Copy every entry exactly as given, minus the images.

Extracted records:
— start —
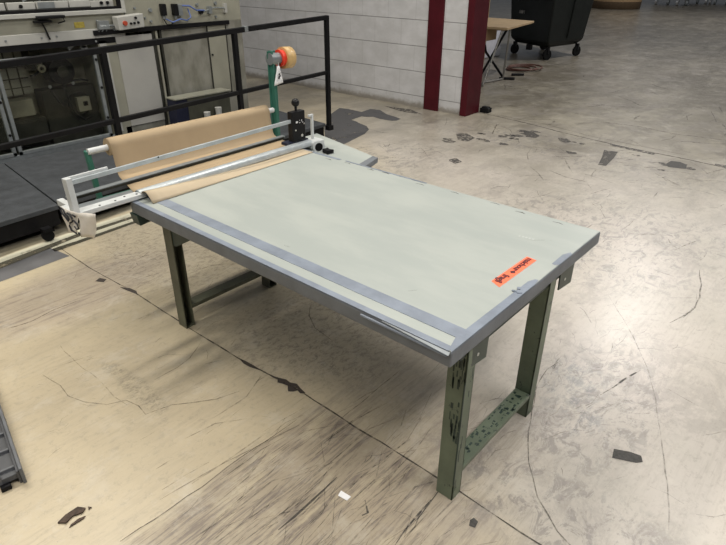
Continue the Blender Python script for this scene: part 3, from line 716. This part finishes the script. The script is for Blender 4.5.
# guard rail
gr_ = thing('guard_rail', 'black square tube guard rail along the front of the deck', 'railing', (-1.9,2,.14))
def rp_(y): return -1.667-.0828*(y)
def rz(y): return 1.178+.026*y
def mz(y): return .690+.012*y
MB().bar((rp_(-1.0),-1.0,rz(-1.0)),(rp_(3.35),3.35,rz(3.35)-.005),.042,.042).build('top_rail', 'black', gr_, .004)
MB().bar((rp_(-1.0),-1.0,mz(-1.0)),(rp_(3.30),3.30,mz(3.3)),.034,.036).build('mid_rail', 'black', gr_, .004)
for y in (-.42,.85,2.09,3.335):
    z0 = .2 if y < 3 else .14
    MB().box(rp_(y)-.021,rp_(y)+.021,y-.021,y+.021,z0,rz(y)-.02 if y<3 else rz(y)+.012).build('post', 'black', gr_, .003)
MB().box(rp_(3.3)-.03,rp_(3.3)+.03,3.305,3.375,.12,.17).build('post_shoe', 'black', gr_, .003)
MB().box(rp_(2.22)-.023,rp_(2.22)+.023,2.20,2.24,rz(2.2)-.023,rz(2.2)+.023).build('rail_sleeve', 'alu_dark', gr_, .002)

# ------------------------------------------------------------------ machine behind the deck
XM = -3.1
mc = thing('packaging_machine', 'long cream production machine with guard doors and red stop button behind the deck', 'machine', (XM-.5,1.4,0))
MB().box(XM-1.2, XM-.42, -1.2, 3.30, 0, 1.9).build('body', 'machine', mc, .01)
MB().box(XM-.42, XM-.0, -1.2, 1.48, 0, .20).build('plinth', 'machine_dark', mc)
# plinth strip seen over the deck
MB().box(XM, XM+.05, -1.2, 1.5, .0, .24).build('kick_plate', 'alu_dark', mc, .004)
# upper beam: cream fascia with lighter lower lip
MB().box(XM-.42, XM, -1.2, 1.76, 1.20, 1.325).build('fascia', 'machine', mc, .004)
MB().box(XM-.42, XM+.012, -1.2, 1.76, 1.125, 1.205).build('lower_fascia', 'machine_light', mc, .004)
MB().box(XM-.40, XM+.006, -1.2, 1.70, 1.075, 1.128).build('black_trim', 'black', mc)
MB().box(XM+.004, XM+.03, 1.45, 2.975, 1.150, 1.192).build('black_trim', 'black', mc, .003)
# sliding window frame above fascia
MB().box(XM-.02, XM+.03, -1.2, 1.80, 1.325, 1.362).build('window_lip', 'machine_light', mc, .004)
MB().box(XM-.02, XM+.028, 1.765, 1.80, 1.362, 1.90).build('window_lip', 'machine_light', mc, .003)
MB().box(XM-.012, XM+.02, -1.2, 1.765, 1.362, 1.385).build('window_gasket', 'black', mc)
MB().box(XM-.012, XM+.02, 1.735, 1.766, 1.385, 1.90).build('window_gasket', 'black', mc)
MB().box(XM-.40, XM-.38, -1.2, 1.76, 1.325, 1.9).build('dark_chamber', 'machine_dark', mc)
MB().box(XM-.40, XM-.02, -1.2, 1.76, 1.31, 1.33).build('chamber_floor', 'machine_dark', mc)
b = MB()
for y0,y1,dz in ((-.8,.78,0),(.80,1.02,.0),(1.03,1.30,.0),(1.31,1.50,.0),(1.50,1.72,-.01)): b.box(XM-.07,XM-.03,y0,y1,1.388+dz,1.445+dz)
b.build('tray_edge', 'machine_light', mc, .004)
MB().box(XM-.075,XM-.026,1.04,1.18,1.392,1.442).build('dark_tray_block', 'alu_dark', mc)
for y in (.90,1.60,1.66): MB().cyl((XM-.03,y,1.415),(XM-.015,y,1.415),.014,12).build('tray_knob', 'black', mc)
rq = random.Random(5)
for i in range(26):
    y = rq.uniform(.3,1.7); z = rq.uniform(1.45,1.6); MB().bar((XM-.12,y,z),(XM-.12+rq.uniform(-.05,.05),y+rq.uniform(-.15,.15),z+rq.uniform(-.06,.06)),.012,.012).build('linkage', 'alu_dark', mc)
# keyboard shelf with hanging lever
MB().box(XM+.012, XM+.09, .975, 1.20, 1.318, 1.340).build('handle_bracket', 'black', mc, .004)
MB().box(XM+.012, XM+.06, .95, 1.09, 1.285, 1.305).build('handle_bracket', 'black', mc, .004)
MB().tube([(XM+.05,1.19,1.32),(XM+.06,1.20,1.29),(XM+.05,1.14,1.275)], .006, 8).build('cable', 'black', mc)
MB().tube([(XM+.03,1.01,1.30),(XM+.03,1.03,1.24),(XM+.02,1.055,1.15)], .008, 8).build('lever', 'black', mc)
MB().box(XM-.002, XM+.004, 1.30, 1.39, 1.222, 1.270).build('rating_label', 'yellow_label', mc)
for y,z in ((.70,1.165),(.99,1.165),(1.12,1.168),(1.50,1.17),(1.46,1.10)): MB().cyl((XM+.01,y,z),(XM+.018,y,z),.009,10).build('bolt', 'alu_dark', mc)
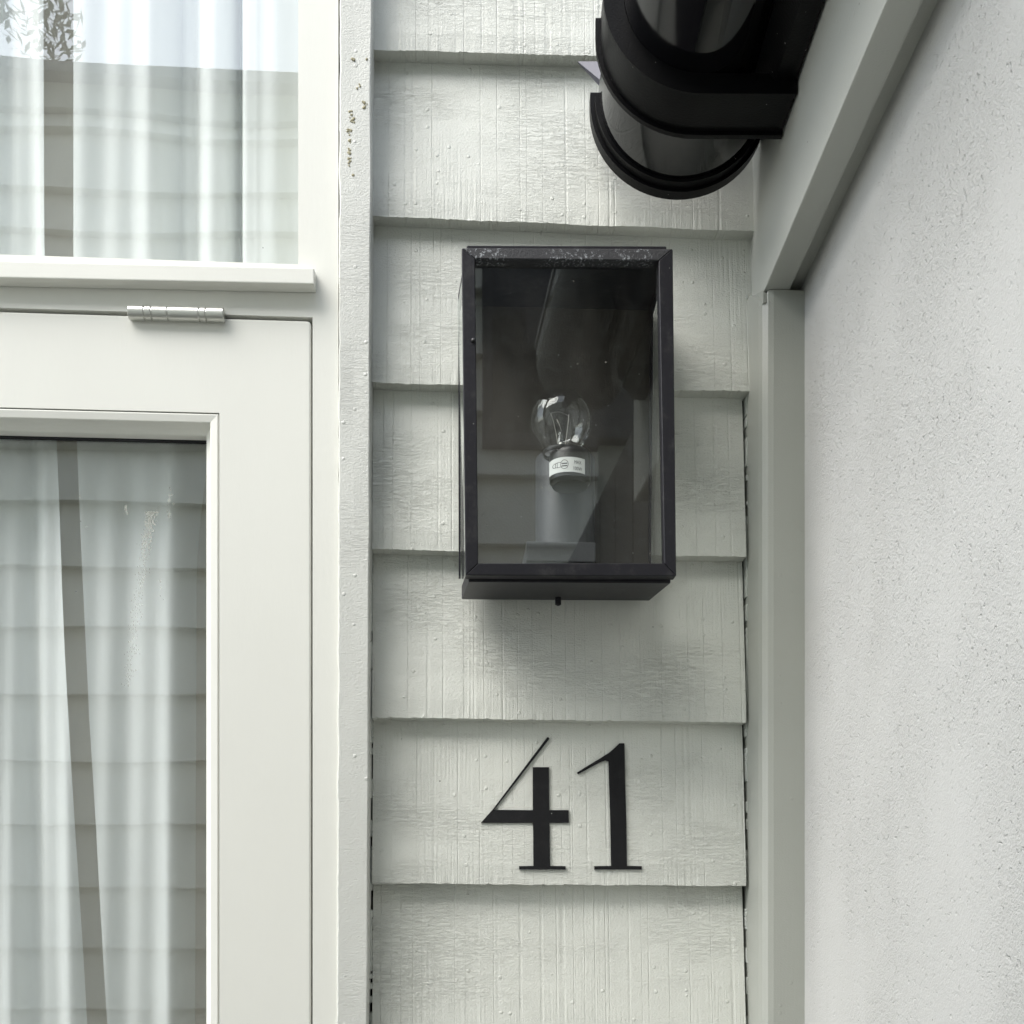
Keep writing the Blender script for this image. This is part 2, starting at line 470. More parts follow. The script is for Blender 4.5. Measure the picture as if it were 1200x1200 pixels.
— end —
Output for this task —
Continue the Blender Python script for this scene: part 3, from line 716. This part finishes the script. The script is for Blender 4.5.
# guard rail
gr_ = thing('guard_rail', 'black square tube guard rail along the front of the deck', 'railing', (-1.9,2,.14))
def rp_(y): return -1.667-.0828*(y)
def rz(y): return 1.178+.026*y
def mz(y): return .690+.012*y
MB().bar((rp_(-1.0),-1.0,rz(-1.0)),(rp_(3.35),3.35,rz(3.35)-.005),.042,.042).build('top_rail', 'black', gr_, .004)
MB().bar((rp_(-1.0),-1.0,mz(-1.0)),(rp_(3.30),3.30,mz(3.3)),.034,.036).build('mid_rail', 'black', gr_, .004)
for y in (-.42,.85,2.09,3.335):
    z0 = .2 if y < 3 else .14
    MB().box(rp_(y)-.021,rp_(y)+.021,y-.021,y+.021,z0,rz(y)-.02 if y<3 else rz(y)+.012).build('post', 'black', gr_, .003)
MB().box(rp_(3.3)-.03,rp_(3.3)+.03,3.305,3.375,.12,.17).build('post_shoe', 'black', gr_, .003)
MB().box(rp_(2.22)-.023,rp_(2.22)+.023,2.20,2.24,rz(2.2)-.023,rz(2.2)+.023).build('rail_sleeve', 'alu_dark', gr_, .002)

# ------------------------------------------------------------------ machine behind the deck
XM = -3.1
mc = thing('packaging_machine', 'long cream production machine with guard doors and red stop button behind the deck', 'machine', (XM-.5,1.4,0))
MB().box(XM-1.2, XM-.42, -1.2, 3.30, 0, 1.9).build('body', 'machine', mc, .01)
MB().box(XM-.42, XM-.0, -1.2, 1.48, 0, .20).build('plinth', 'machine_dark', mc)
# plinth strip seen over the deck
MB().box(XM, XM+.05, -1.2, 1.5, .0, .24).build('kick_plate', 'alu_dark', mc, .004)
# upper beam: cream fascia with lighter lower lip
MB().box(XM-.42, XM, -1.2, 1.76, 1.20, 1.325).build('fascia', 'machine', mc, .004)
MB().box(XM-.42, XM+.012, -1.2, 1.76, 1.125, 1.205).build('lower_fascia', 'machine_light', mc, .004)
MB().box(XM-.40, XM+.006, -1.2, 1.70, 1.075, 1.128).build('black_trim', 'black', mc)
MB().box(XM+.004, XM+.03, 1.45, 2.975, 1.150, 1.192).build('black_trim', 'black', mc, .003)
# sliding window frame above fascia
MB().box(XM-.02, XM+.03, -1.2, 1.80, 1.325, 1.362).build('window_lip', 'machine_light', mc, .004)
MB().box(XM-.02, XM+.028, 1.765, 1.80, 1.362, 1.90).build('window_lip', 'machine_light', mc, .003)
MB().box(XM-.012, XM+.02, -1.2, 1.765, 1.362, 1.385).build('window_gasket', 'black', mc)
MB().box(XM-.012, XM+.02, 1.735, 1.766, 1.385, 1.90).build('window_gasket', 'black', mc)
MB().box(XM-.40, XM-.38, -1.2, 1.76, 1.325, 1.9).build('dark_chamber', 'machine_dark', mc)
MB().box(XM-.40, XM-.02, -1.2, 1.76, 1.31, 1.33).build('chamber_floor', 'machine_dark', mc)
b = MB()
for y0,y1,dz in ((-.8,.78,0),(.80,1.02,.0),(1.03,1.30,.0),(1.31,1.50,.0),(1.50,1.72,-.01)): b.box(XM-.07,XM-.03,y0,y1,1.388+dz,1.445+dz)
b.build('tray_edge', 'machine_light', mc, .004)
MB().box(XM-.075,XM-.026,1.04,1.18,1.392,1.442).build('dark_tray_block', 'alu_dark', mc)
for y in (.90,1.60,1.66): MB().cyl((XM-.03,y,1.415),(XM-.015,y,1.415),.014,12).build('tray_knob', 'black', mc)
rq = random.Random(5)
for i in range(26):
    y = rq.uniform(.3,1.7); z = rq.uniform(1.45,1.6); MB().bar((XM-.12,y,z),(XM-.12+rq.uniform(-.05,.05),y+rq.uniform(-.15,.15),z+rq.uniform(-.06,.06)),.012,.012).build('linkage', 'alu_dark', mc)
# keyboard shelf with hanging lever
MB().box(XM+.012, XM+.09, .975, 1.20, 1.318, 1.340).build('handle_bracket', 'black', mc, .004)
MB().box(XM+.012, XM+.06, .95, 1.09, 1.285, 1.305).build('handle_bracket', 'black', mc, .004)
MB().tube([(XM+.05,1.19,1.32),(XM+.06,1.20,1.29),(XM+.05,1.14,1.275)], .006, 8).build('cable', 'black', mc)
MB().tube([(XM+.03,1.01,1.30),(XM+.03,1.03,1.24),(XM+.02,1.055,1.15)], .008, 8).build('lever', 'black', mc)
MB().box(XM-.002, XM+.004, 1.30, 1.39, 1.222, 1.270).build('rating_label', 'yellow_label', mc)
for y,z in ((.70,1.165),(.99,1.165),(1.12,1.168),(1.50,1.17),(1.46,1.10)): MB().cyl((XM+.01,y,z),(XM+.018,y,z),.009,10).build('bolt', 'alu_dark', mc)
Keep writing the Blender script for this image. This is part 2, starting at line 470. More parts follow. The script is for Blender 4.5. Measure the picture as if it were 1200x1200 pixels.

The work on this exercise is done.